After appearing on Jimmy Fallon the other night, the Super Mario Run demo became available on iPhones and iPads at Apple Stores nationwide. I stopped by my local retail location to play and while it doesn’t feel exactly like classic Super Mario Bros., it does feel like the right way to experience Nintendo’s most famous character on smartphones.
Super Mario Run takes inspiration from great mobile games such as Canabalt and Rayman Adventures. Mario will continue to run across the level, with you tapping and holding on the screen to jump. You can collect coins, jump on enemies, and headbutt special bricks just like in the regular titles. Something is different though – the continuous movement completely changes up the gameplay.
If you die, a bubble will encapsulate you and bring you back to wherever you decide to be dropped off, but there is no other way to try and collect coins you missed previously and remember: you’re against a timer so you need to reach that flagpole. Otherwise it’s game over. Likewise, if you die more than twice the game will end too. There are also colored coins to collect through the level, which change location if you catch all five.
Despite the fact that you can’t control the speed at which Mario moves you do have a surprising amount of fine detail when it comes to how high you can make him jump, which can radically change how you progress through the course and adds tremendous replay value. You’d assume endless running would run you right into an enemy and kill you but the game has you automatically vault over enemies. The only way they can kill you is if you mistime a jump.
The two additional modes, Kingdom Builder and Toad Rally were unavailable in the demo and there’s only a few playable levels of World Tour. However, what I did play has me excited for what Nintendo is going to do for their properties on mobile. This isn’t a tie in; this is a proper Super Mario title. There was a lot of fear that if Nintendo moved to mobile, it’d cannibalize their software sales on their own hardware. If the Nintendo Switch trailer is any indication, there’s going to be plenty of reason to pick up the Mario game for that system when it releases.
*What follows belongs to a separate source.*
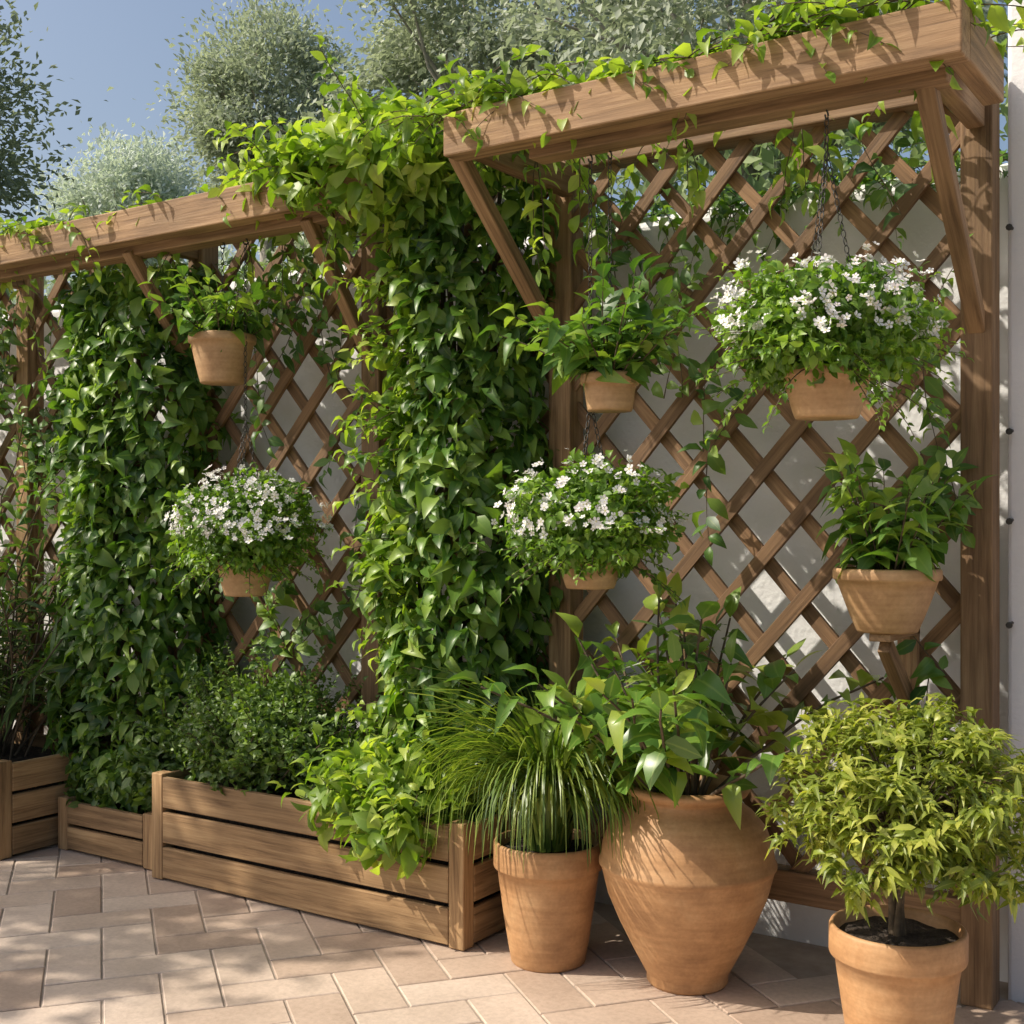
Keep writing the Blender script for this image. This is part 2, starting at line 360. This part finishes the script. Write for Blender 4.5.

Super Mario Run feels familiar with an injection of what makes the few great mobile games so compelling. People have been wondering why it has taken Nintendo so long to get to this point, but to me it speaks to their love of their franchises. They want to absolutely perfect their gameplay before making such a huge step for the company. The game will be available for iOS on December 15th for $9.99 when I’m sure it’ll make the company tons of money. And I’ll happily give it to them.